[AIM]
Write out the material again word for word, dropping any images it holds.

(Stored items)
====
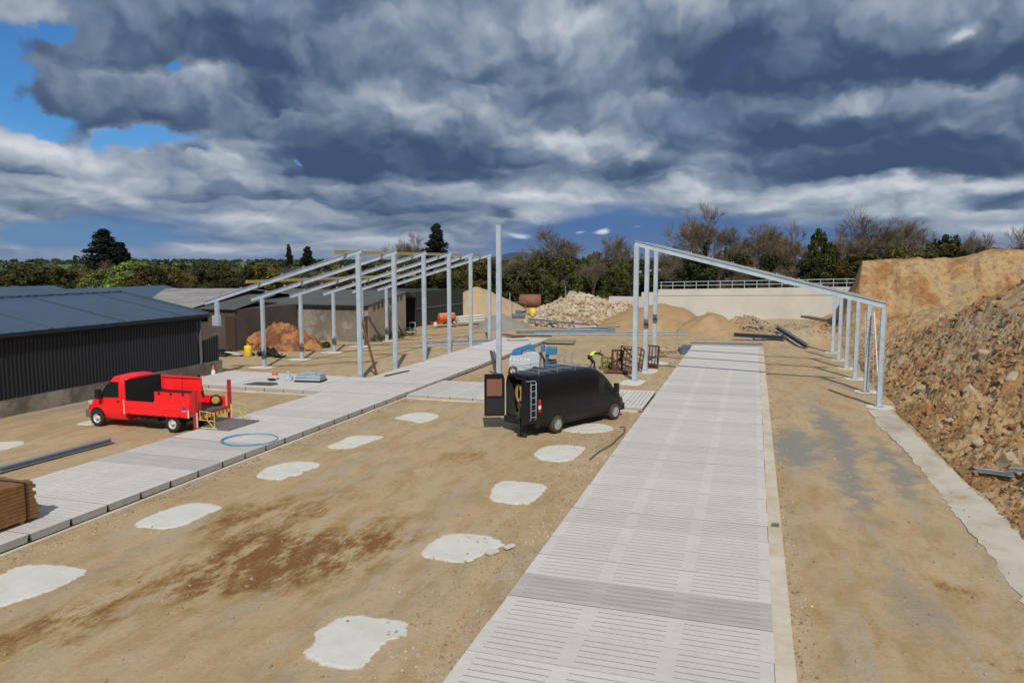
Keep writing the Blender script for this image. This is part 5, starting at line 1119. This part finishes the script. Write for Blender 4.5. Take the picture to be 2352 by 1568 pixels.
mb = MB(); mb.lathe([(.2, -.5), (.5, -.25), (.52, .15), (.3, .55), (.26, .57)], c=(0, 0, 1.1), axis='z', n=18); mb.build('mixer_drum', yel, yb); mb = MB(); mb.box(-.5, .5, -.35, .35, .15, .6); mb.build('mixer_base', yel, yb, bevel=.04)
for sx in (-.4, .4): mb = MB(); mb.tube([(sx*.4, .35, 0), (sx, 0, .9)], .03); mb.build('mixer_leg', darkgalv, yb)
# far rusty tanks, trailer
def rtank(lab, x, y, rz, L=2.2, rr=.95):
    r = thing('oil_tank', lab, 'tank', (x, y, gz(x, y)), rz); mb = MB(); mb.lathe([(rr*.4, -L/2-.1), (rr, -L/2), (rr, L/2), (rr*.4, L/2+.1)], c=(0, 0, rr+.15), axis='x', n=22); mb.build('tank_shell', tank_rust, r)
    for sx in (-.6, .6): mb = MB(); mb.box(sx-.08, sx+.08, -rr*.7, rr*.7, 0, .5); mb.build('cradle', rust, r)
rtank('rusty cylindrical tank in front of the hedge left of the rock pile', -32.9, 113, radians(12), 3.2, .95)
rtank('small rusty tank behind the rock pile near the left end of the concrete wall', -18.6, 101, radians(35), 2.2, .95)
rtank('short dark rusty tank just right of the other behind the rock pile', -16.6, 102.5, radians(-30), 1.6, .9)
mb = MB(); mb.prism([(-.8, .2), (.8, .2), (.6, 1.0), (.2, 1.25), (-.5, 1.3), (-.75, .9)], -.5, .5, Matrix(((1, 0, 0, 0), (0, 0, -1, 0), (0, 1, 0, 0), (0, 0, 0, 1)))); mb.tube([(-1.1, 0, 0), (-1.1, 0, 1.9)], .05); mb.box(.8, 1.05, -.2, .2, .2, 1.2)
obj_at('farm_machine', mat('faded_machine_paint', (.30, .33, .34), .6), mb, (-24.0, 104, 1.6), .2, .02, label='pale farm machine standing behind the crest of the rock pile', cat='machine')
trl = thing('trailer', 'low flat farm trailer with dark green load near the far hedge', 'trailer', (-36.4, 109.5, 0), .25)
mb = MB(); mb.box(-2.6, 1.8, -.9, .9, .7, .85); mb.build('deck', rust_red, trl); mb = MB(); mb.box(-.4, 1.4, -.8, .8, .85, 1.35); mb.build('load', mat('teal_sheet', (.05, .12, .13), .6), trl)
for sx in (-1.6, .6):
    for sy in (-.8, .8): wheel(trl, sx, sy, .36, .25, side=1 if sy > 0 else -1, spokes=0)
for sx in (-.3, 1.3): mb = MB(); mb.tube([(sx, -.8, .8), (sx, -.8, 2.3)], .04); mb.build('stake', pallet_m, trl)
mb = MB(); mb.box(-.3, .3, -.25, .25, 0, .1); mb.tube([(-.28, -.2, .1), (-.28, -.2, .8), (.28, -.2, .8), (.28, -.2, .1)], .03); mb.tube([(-.28, .2, .1), (-.28, .2, .8), (.28, .2, .8), (.28, .2, .1)], .03)
obj_at('steel_stillage', galv_dull, mb, (-33.0, 70.5, 0), .3, label='small grey stillage at the corner of the concrete shed', cat='stillage')
mb = MB(); mb.beam((-.6, 0, .15), (.6, .2, .15), .3, .06); obj_at('metal_sheet', galv, mb, (-31.6, 67.4, 0), label='small bright metal sheet on the ground by the concrete shed', cat='metal sheet')
# ---- grey and blue lift behind the van
lf = thing('boom_lift', 'grey and blue boom lift with the word FALCON on its side, behind the black van', 'boom lift', (-13.45, 45.2, .0), radians(8))
prof = []
mb = MB()
outl = [(-.98, .12), (.92, .12), (.95, 1.1), (.85, 1.36), (.5, 1.46), (.1, 1.40), (-.25, 1.22), (-.9, 1.16), (-1.0, .9)]
M = Matrix(((1, 0, 0, 0), (0, 0, -1, 0), (0, 1, 0, 0), (0, 0, 0, 1)))
mb.prism(outl, -.55, .55, M); ch = mb.build('housing', mat('pale_blue_grey_paint', (.42, .47, .53), .45, 0, .05, 1.), lf, bevel=.05)
FT = {'F': ['111', '100', '110', '100', '100'], 'A': ['010', '101', '111', '101', '101'], 'L': ['100', '100', '100', '100', '111'], 'C': ['111', '100', '100', '100', '111'], 'O': ['111', '101', '101', '101', '111'], 'N': ['101', '111', '111', '111', '101']}
mb = MB()
for i, chh in enumerate('FALCON'):
    for rr_, row in enumerate(FT[chh]):
        for cc, b_ in enumerate(row):
            if b_ == '1': x = -.88+.215*i+.042*cc; z = 1.06-.038*rr_; mb.box(x, x+.043, -.572, -.553, z-.039, z)
mb.build('lettering', white_p, ch)
mb = MB(); mb.box(-.9, .35, -.565, -.553, .70, .735); mb.build('stripe', white_p, ch)
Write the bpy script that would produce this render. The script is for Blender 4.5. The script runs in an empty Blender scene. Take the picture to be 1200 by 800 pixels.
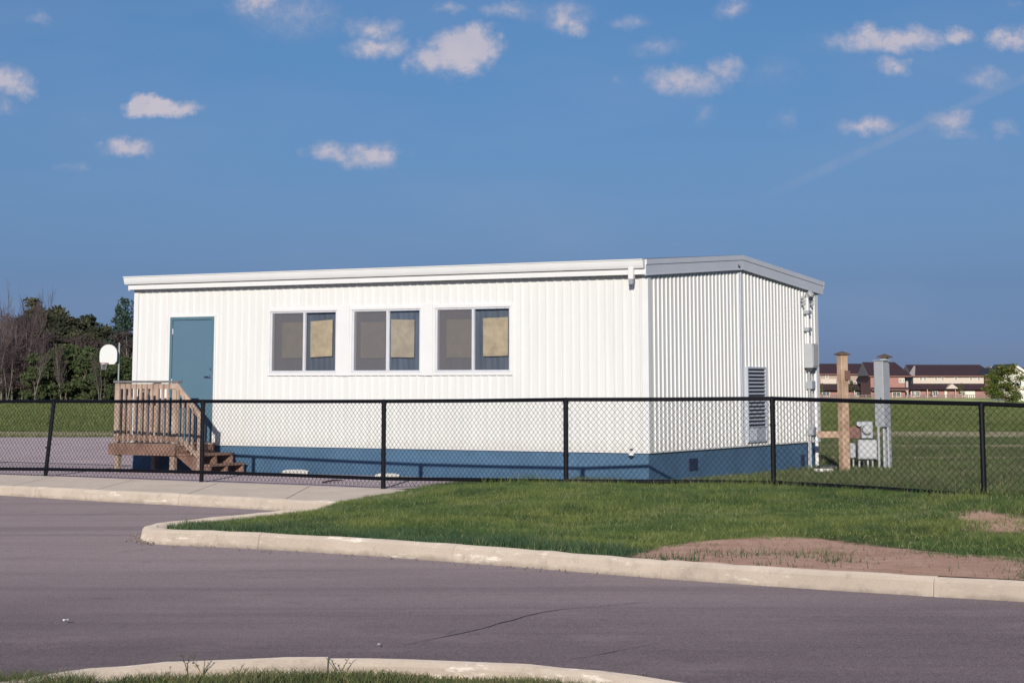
====
[THE RESPONSE]
Keep writing the Blender script for this image. This is part 5, starting at line 1119. This part finishes the script. Write for Blender 4.5. Take the picture to be 2352 by 1568 pixels.
mb = MB(); mb.lathe([(.2, -.5), (.5, -.25), (.52, .15), (.3, .55), (.26, .57)], c=(0, 0, 1.1), axis='z', n=18); mb.build('mixer_drum', yel, yb); mb = MB(); mb.box(-.5, .5, -.35, .35, .15, .6); mb.build('mixer_base', yel, yb, bevel=.04)
for sx in (-.4, .4): mb = MB(); mb.tube([(sx*.4, .35, 0), (sx, 0, .9)], .03); mb.build('mixer_leg', darkgalv, yb)
# far rusty tanks, trailer
def rtank(lab, x, y, rz, L=2.2, rr=.95):
    r = thing('oil_tank', lab, 'tank', (x, y, gz(x, y)), rz); mb = MB(); mb.lathe([(rr*.4, -L/2-.1), (rr, -L/2), (rr, L/2), (rr*.4, L/2+.1)], c=(0, 0, rr+.15), axis='x', n=22); mb.build('tank_shell', tank_rust, r)
    for sx in (-.6, .6): mb = MB(); mb.box(sx-.08, sx+.08, -rr*.7, rr*.7, 0, .5); mb.build('cradle', rust, r)
rtank('rusty cylindrical tank in front of the hedge left of the rock pile', -32.9, 113, radians(12), 3.2, .95)
rtank('small rusty tank behind the rock pile near the left end of the concrete wall', -18.6, 101, radians(35), 2.2, .95)
rtank('short dark rusty tank just right of the other behind the rock pile', -16.6, 102.5, radians(-30), 1.6, .9)
mb = MB(); mb.prism([(-.8, .2), (.8, .2), (.6, 1.0), (.2, 1.25), (-.5, 1.3), (-.75, .9)], -.5, .5, Matrix(((1, 0, 0, 0), (0, 0, -1, 0), (0, 1, 0, 0), (0, 0, 0, 1)))); mb.tube([(-1.1, 0, 0), (-1.1, 0, 1.9)], .05); mb.box(.8, 1.05, -.2, .2, .2, 1.2)
obj_at('farm_machine', mat('faded_machine_paint', (.30, .33, .34), .6), mb, (-24.0, 104, 1.6), .2, .02, label='pale farm machine standing behind the crest of the rock pile', cat='machine')
trl = thing('trailer', 'low flat farm trailer with dark green load near the far hedge', 'trailer', (-36.4, 109.5, 0), .25)
mb = MB(); mb.box(-2.6, 1.8, -.9, .9, .7, .85); mb.build('deck', rust_red, trl); mb = MB(); mb.box(-.4, 1.4, -.8, .8, .85, 1.35); mb.build('load', mat('teal_sheet', (.05, .12, .13), .6), trl)
for sx in (-1.6, .6):
    for sy in (-.8, .8): wheel(trl, sx, sy, .36, .25, side=1 if sy > 0 else -1, spokes=0)
for sx in (-.3, 1.3): mb = MB(); mb.tube([(sx, -.8, .8), (sx, -.8, 2.3)], .04); mb.build('stake', pallet_m, trl)
mb = MB(); mb.box(-.3, .3, -.25, .25, 0, .1); mb.tube([(-.28, -.2, .1), (-.28, -.2, .8), (.28, -.2, .8), (.28, -.2, .1)], .03); mb.tube([(-.28, .2, .1), (-.28, .2, .8), (.28, .2, .8), (.28, .2, .1)], .03)
obj_at('steel_stillage', galv_dull, mb, (-33.0, 70.5, 0), .3, label='small grey stillage at the corner of the concrete shed', cat='stillage')
mb = MB(); mb.beam((-.6, 0, .15), (.6, .2, .15), .3, .06); obj_at('metal_sheet', galv, mb, (-31.6, 67.4, 0), label='small bright metal sheet on the ground by the concrete shed', cat='metal sheet')
# ---- grey and blue lift behind the van
lf = thing('boom_lift', 'grey and blue boom lift with the word FALCON on its side, behind the black van', 'boom lift', (-13.45, 45.2, .0), radians(8))
prof = []
mb = MB()
outl = [(-.98, .12), (.92, .12), (.95, 1.1), (.85, 1.36), (.5, 1.46), (.1, 1.40), (-.25, 1.22), (-.9, 1.16), (-1.0, .9)]
M = Matrix(((1, 0, 0, 0), (0, 0, -1, 0), (0, 1, 0, 0), (0, 0, 0, 1)))
mb.prism(outl, -.55, .55, M); ch = mb.build('housing', mat('pale_blue_grey_paint', (.42, .47, .53), .45, 0, .05, 1.), lf, bevel=.05)
FT = {'F': ['111', '100', '110', '100', '100'], 'A': ['010', '101', '111', '101', '101'], 'L': ['100', '100', '100', '100', '111'], 'C': ['111', '100', '100', '100', '111'], 'O': ['111', '101', '101', '101', '111'], 'N': ['101', '111', '111', '111', '101']}
mb = MB()
for i, chh in enumerate('FALCON'):
    for rr_, row in enumerate(FT[chh]):
        for cc, b_ in enumerate(row):
            if b_ == '1': x = -.88+.215*i+.042*cc; z = 1.06-.038*rr_; mb.box(x, x+.043, -.572, -.553, z-.039, z)
mb.build('lettering', white_p, ch)
mb = MB(); mb.box(-.9, .35, -.565, -.553, .70, .735); mb.build('stripe', white_p, ch)
Write the bpy script that would produce this render. The script is for Blender 4.5. The script runs in an empty Blender scene. Take the picture to be 1200 by 800 pixels.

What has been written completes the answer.